Task to complete: Which lines below hold the word "scene"? Copy all of them.

Information shown:
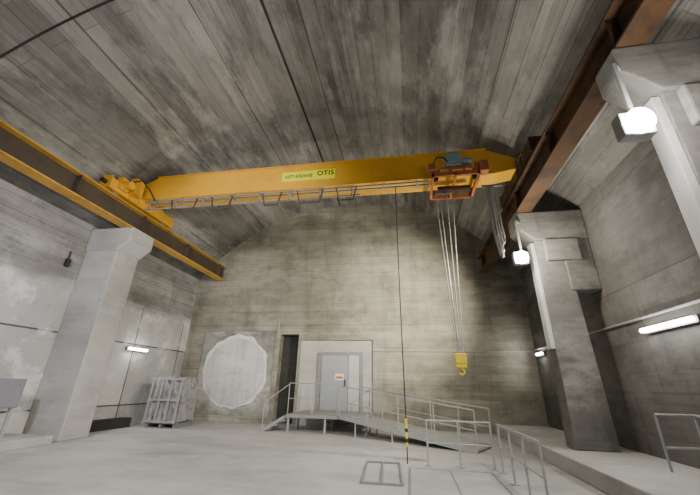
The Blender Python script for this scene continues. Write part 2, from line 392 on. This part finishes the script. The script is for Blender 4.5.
# ------------------------------------------------------------------ luminaires
fl=thing('floodlight',(3.04,8.86,4.73),'bright floodlight fixed to the tapered column below the corbel','floodlight',"floodlights on the columns")
B().box(2.86,3.22,8.84,9.02,4.56,4.9).obj('housing','frame',fl,bevel=.02)
B().cyl((3.04,8.84,4.73),(3.04,8.78,4.72),.16,28).obj('lens','bulb',fl)
B().bar((3.1,8.94,4.9),(3.1,8.94,5.85),.05,.03).bar((3.1,8.94,5.85),(3.24,9.068,5.85),.05,.03).obj('bracket','frame',fl)
copy_thing(fl,(-.12,-5.1,-.14),'brighter floodlight hanging under the concrete corbel')
def light(name,typ,loc,power,col,size=.15,rot=None,spot=None,blend=.6):
    d=bpy.data.lights.new(name,typ); d.energy=power; d.color=col
    if typ in('POINT','SPOT'): d.shadow_soft_size=size
    if spot: d.spot_size=math.radians(spot); d.spot_blend=blend
    if typ=='AREA': d.shape='RECTANGLE'; d.size=size[0]; d.size_y=size[1]
    o=bpy.data.objects.new(name,d); o.location=loc
    if rot: o.rotation_euler=Vector(rot).to_track_quat('-Z','Y').to_euler()
    C.objects.link(o); return o
WARM=(1,.92,.72)
light('floodlight_lamp','SPOT',(2.75,8.6,4.73),1300,WARM,.12,rot=(-1,.5,-.2),spot=140,blend=.9)
light('floodlight_lamp','SPOT',(2.75,8.75,4.73),3200,WARM,.12,rot=(-3.2,5.9,.0),spot=70,blend=1)
light('floodlight_lamp','SPOT',(2.65,3.5,4.6),1300,(1,.95,.87),.12,rot=(-1,.4,-.45),spot=125,blend=.9)
light('floodlight_lamp','POINT',(2.9,3.45,4.6),85,(1,.95,.85),.1)
light('floodlight_lamp','POINT',(3.0,8.55,4.7),130,WARM,.1)
light('fill_lamp','POINT',(-7.5,-2.0,4.5),110,(1,.97,.93),.6)  # added fill lights without fixtures, out of view behind and beside the camera
light('fill_lamp','SPOT',(-5.0,-1.0,6.0),2800,(1,.96,.88),.5,rot=(0,15,-.1),spot=48,blend=.9)
light('fill_lamp','SPOT',(-4.5,0,6.5),1900,(1,.98,.96),.5,rot=(.6,8,-7.5),spot=70,blend=.8)
light('fill_lamp','SPOT',(-5.5,1,4.5),1400,(.97,.98,1),.4,rot=(-4,8,-1.5),spot=70,blend=.9)
light('fill_lamp','SPOT',(-1.5,-.5,3.2),900,(1,.98,.96),.4,rot=(-4.2,5,6),spot=80,blend=1)  # added fill aimed up to brighten the vault
def tube(name,a,b,sgn,lab,pw=45):
    t=thing(name,a,lab,'wall light')
    x=a[0]; 
    B().box(x-.03,x+.05 if sgn<0 else x+.03,a[1],b[1],a[2]-.06,a[2]+.06).obj('housing','frame',t)
    B().cyl((x-sgn*.08,a[1]+.05,a[2]),(x-sgn*.08,b[1]-.05,a[2]),.045,14).obj('lamp_tube','tube',t)
    light('tube_lamp','AREA',(x-sgn*.2,(a[1]+b[1])/2,a[2]),pw,(1,.97,.88),(.1,1.2),rot=(-sgn,0,0))
tube('wall_light',(XR-.06,6.5,2.68),(XR-.06,7.95,2.68),1,'lit fluorescent tube on the dark side wall')
tube('wall_light',(XL+.06,11.2,2.62),(XL+.06,12.2,2.62),-1,'lit fluorescent tube on the pale stained wall')
tube('wall_light',(XR-.06,13.6,2.75),(XR-.06,14.2,2.75),1,'small lit wall lamp near the hall corner',20)
top(B().poly([(-1.5,YB-.03,2.9),(XR-.08,YB-.03,2.9)],.028).obj('conduit_pipe','galv'),'thin horizontal conduit along the end wall','conduit')
top(B().poly([(XR-.04,YB-.15,2.95),(XR-.04,10.2,2.95),(XR-.04,3.0,2.95)],.026).obj('conduit_pipe','galv'),'thin conduit along the dark side wall','conduit')
top(B().poly([(-5.79,YB-.03,3.6),(-5.79,YB-.03,4.3)],.028).obj('conduit_pipe','galv'),'short vertical pipe stub above the dark niche','conduit')
# ------------------------------------------------------------------ door
dr=bpy.data.objects.new('door_1',None); dr.location=(-2.85,YB,.56); dr['base']=(-2.85,YB,.56); dr['kind']='structure'; C.objects.link(dr)
x0,x1,z0,z1=-3.85,-1.95,.56,2.85
B().box(x0,x0+.12,YB-.02,YB+.1,z0,z1).box(x1-.12,x1,YB-.02,YB+.1,z0,z1).box(x0+.12,x1-.12,YB-.02,YB+.1,z1-.12,z1).obj('door_frame','frame',dr)
xm=-2.55
a=B().box(x0+.13,xm-.01,YB+.0,YB+.06,z0,z1-.13).obj('door_leaf','door',dr,bevel=.005)
B().box(xm+.01,x1-.13,YB+.0,YB+.06,z0,z1-.13).obj('side_panel','door2',dr,bevel=.005,label='paler narrow door side panel')
B().box(xm-.14,xm-.1,YB-.06,YB,1.5,1.75).obj('handle','black',a)
B().box(-3.10,-2.74,YB-.012,YB-.002,1.72,1.97).obj('door_sign','signw',a)
B().box(-3.06,-2.78,YB-.016,YB-.013,1.78,1.87).obj('door_sign_print','red',a)
# ------------------------------------------------------------------ platform, steps and ramp
pf=thing('access_platform',(-2.8,13.5,0),'raised steel landing with railings and a ramp before the door','platform')
B().box(-4.3,-1.4,12.3,YB-.05,.46,.56).obj('deck','grate',pf)
b=B()
for x in (-4.2,-2.9,-1.5):
    for y in (12.35,13.5): b.box(x-.03,x+.03,y-.03,y+.03,0,.46)
b.split('leg','galv',pf)
def railing(parent,p0,p1,n,h,mat='galv',mid=(.5,),r=.016,name='railing'):
    p0=Vector(p0);p1=Vector(p1); b=B()
    for i in range(n+1):
        q=p0.lerp(p1,i/n); b.cyl(q,q+Vector((0,0,h)),r,8)
    b.cyl(p0+Vector((0,0,h)),p1+Vector((0,0,h)),r,8)
    for m in mid: b.cyl(p0+Vector((0,0,h*m)),p1+Vector((0,0,h*m)),r*.8,8)
    return b.obj(name,mat,parent)
railing(pf,(-4.25,12.35,.56),(-2.5,12.35,.56),2,1.0)
railing(pf,(-4.25,13.4,.56),(-4.25,14.5,.56),1,1.0)
railing(pf,(-1.45,13.6,.56),(-1.45,14.5,.56),1,1.0)
b=B()
for i in range(3): b.box(-4.35-.26*(i+1),-4.35-.26*i,12.4,13.3,.36-.16*i,.4-.16*i)
b.split('tread','grate',pf)
B().bar((-5.15,12.4,.0),(-4.35,12.4,.48),.04,.1).bar((-5.15,13.3,.0),(-4.35,13.3,.48),.04,.1).split('stringer','galv',pf)
B().cyl((-5.15,12.4,0),(-5.15,12.4,.9),.016,8).cyl((-5.15,12.4,.9),(-4.28,12.4,1.52),.016,8).obj('handrail','galv',pf)
A0=Vector((-2.4,12.25,.54));A1=Vector((1.6,10.1,.03)); dv=(A1-A0); side=Vector((-dv.y,dv.x,0)).normalized()*1.25
if side.y<0: side=-side
b=B(); bm=b.bm
vs=[A0,A1,A1+side,A0+side]
v0=[bm.verts.new(v) for v in vs]; v1=[bm.verts.new(v+Vector((0,0,.05))) for v in vs]
bm.faces.new(v0[::-1]); bm.faces.new(v1)
for i in range(4): bm.faces.new((v0[i],v0[(i+1)%4],v1[(i+1)%4],v1[i]))
b.obj('ramp_deck','grate',pf)
B().bar(A0,A1,.04,.12).bar(A0+side,A1+side,.04,.12).split('ramp_stringer','galv',pf)
b=B()
for t in (.15,.45,.7):
    q=A0.lerp(A1,t); b.cyl((q.x,q.y,0),q,.022,8); q2=q+side; b.cyl((q2.x,q2.y,0),q2,.022,8)
b.split('leg','galv',pf)
railing(pf,A0,A1,4,.95); railing(pf,A0+side,A1+side,5,.95)
def guard(p0,p1,n,lab,h=.85):
    t=thing('guard_railing',p0,lab,'railing',"guard railings round the floor hatch")
    railing(t,p0,p1,n,h,name='rail_frame',r=.018)
    b=B(); p0=Vector(p0);p1=Vector(p1)
    for i in range(n+1):
        q=p0.lerp(p1,i/n); b.box(q.x-.06,q.x+.06,q.y-.06,q.y+.06,0,.015)
    b.split('foot_plate','galv',t)
guard((1.7,8.0,0),(1.7,5.6,0),3,'galvanised guard rail running beside the floor hatch')
guard((.3,8.3,0),(1.6,8.25,0),2,'galvanised guard rail closing the far side of the hatch')
hf=thing('floor_hatch',(.3,7,0),'flat steel edged concrete hatch cover set in the floor','hatch')
B().box(-.1,1.5,5.9,5.94,0,.012).box(-.1,1.5,7.96,8.0,0,.012).box(-.1,-.06,5.94,7.96,0,.012).box(1.46,1.5,5.94,7.96,0,.012).box(.68,.71,5.94,7.96,0,.012).obj('hatch_frame','frame',hf)
B().box(-.06,1.46,5.94,7.96,0,.008).obj('cover','floor',hf)
ld=thing('folded_barrier',(-.4,7.4,0),'thin metal barrier frame lying flat on the floor','barrier')
b=B()
for x in (-.88,-.55,-.20): b.bar((x,6.6,.02),(x-.1,8.3,.02),.03,.03)
for y in (6.6,8.3): b.bar((-.90-(y-6.6)*.06,y,.02),(-.18-(y-6.6)*.06,y,.02),.03,.03)
b.obj('bar','frame',ld)
rk=thing('metal_rack_frame',(4.5,7.2,.3),'light tubular metal frame standing against the side wall','rack')
b=B()
for x in (4.2,4.8): b.cyl((x,7.3,.3),(x,7.3,1.15),.022,8)
for z in (.65,1.15): b.cyl((4.2,7.3,z),(4.8,7.3,z),.022,8)
for z in (.65,1.15): b.cyl((4.8,7.3,z),(4.8,5.6,z),.022,8)
b.cyl((4.8,5.6,.3),(4.8,5.6,1.15),.022,8)
b.obj('tube_frame','galv',rk)
# wrapped machine
wm=thing('wrapped_machine',(-8.8,12.5,0),'plastic wrapped equipment cabinet on a pallet by the stained wall','wrapped equipment')
b=B(); bm=b.bm
bmesh.ops.create_cube(bm,size=1)
bmesh.ops.subdivide_edges(bm,edges=bm.edges,cuts=9,use_grid_fill=True)
for v in bm.verts:
    z=v.co.z+.5; k=1-.10*z; wv=.03*math.sin(v.co.x*23+z*4)+.02*math.sin(z*9+v.co.y*9)
    v.co=Vector((-8.78+v.co.x*1.22*k+random.uniform(-.02,.02)+wv*.6,12.5+v.co.y*.95*k+random.uniform(-.02,.02)-wv,.2+z*1.46+random.uniform(-.03,.03)))
b.obj('wrapping','wrap',wm)
b=B()
for x in (-9.4,-8.85,-8.3): b.box(x,x+.1,12.0,13.0,0,.12)
b.box(-9.42,-8.18,12.0,13.0,.12,.16)
b.obj('pallet','frame',wm)
b=B()
for x in (-9.38,-8.98,-8.6,-8.22): b.bar((x,11.89,.16),(x+.02,11.92,1.62),.05,.05)
for z in (.2,.9,1.6): b.box(-9.4,-8.18,11.88,11.93,z-.03,z+.03)
b.obj('frame','galv',wm)
cb=thing('sheet_metal_cabinet',(-9.7,7.1,.2),'violet grey sheet metal box standing on the step','cabinet')
B().box(-10.2,-9.42,6.9,7.5,.85,1.5).obj('body','crate',cb,bevel=.02)
b=B()
for x in (-10.1,-9.52):
    for y in (6.97,7.43): b.box(x-.03,x+.03,y-.03,y+.03,.2,.85)
b.split('leg','galv',cb)
top(B().box(XL+.02,-9.9,10.2,11.9,0,.3).obj('low_channel_box','dark',loc=(-10.1,11,0)),'dark low channel at the foot of the pale wall','channel')
top(B().box(XL+.01,XL+.12,8.0,8.12,4.7,4.95).bar((XL+.05,8.06,4.9),(XL+.05,8.06,5.2),.04,.04).obj('junction_box','black',loc=(XL+.1,8,4.8),bevel=.02),'small dark box fixed on the wall beside the pale column','junction box')
# ------------------------------------------------------------------ world + camera
w=bpy.data.worlds.new('w'); bpy.context.scene.world=w; w.use_nodes=True
w.node_tree.nodes['Background'].inputs[0].default_value=(.9,.92,1,1); w.node_tree.nodes['Background'].inputs[1].default_value=.04
F=333;p=math.radians(22.6);y=math.radians(10);ro=math.radians(1.3)
f=Vector((-math.sin(y)*math.cos(p),math.cos(y)*math.cos(p),math.sin(p)))
r0=Vector((math.cos(y),math.sin(y),0));u0=r0.cross(f)
r=math.cos(ro)*r0+math.sin(ro)*u0;u=-math.sin(ro)*r0+math.cos(ro)*u0
cam=bpy.data.cameras.new('camera'); cam.sensor_width=36; cam.lens=F/700*36; cam.clip_start=.05
co=bpy.data.objects.new('camera',cam); C.objects.link(co)
m=Matrix((r,u,-f)).transposed().to_4x4(); m.translation=(0,0,1.5); co.matrix_world=m
bpy.context.scene.camera=co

Exercise solution:
The Blender Python script for this scene continues. Write part 2, from line 392 on. This part finishes the script. The script is for Blender 4.5.
w=bpy.data.worlds.new('w'); bpy.context.scene.world=w; w.use_nodes=True
bpy.context.scene.camera=co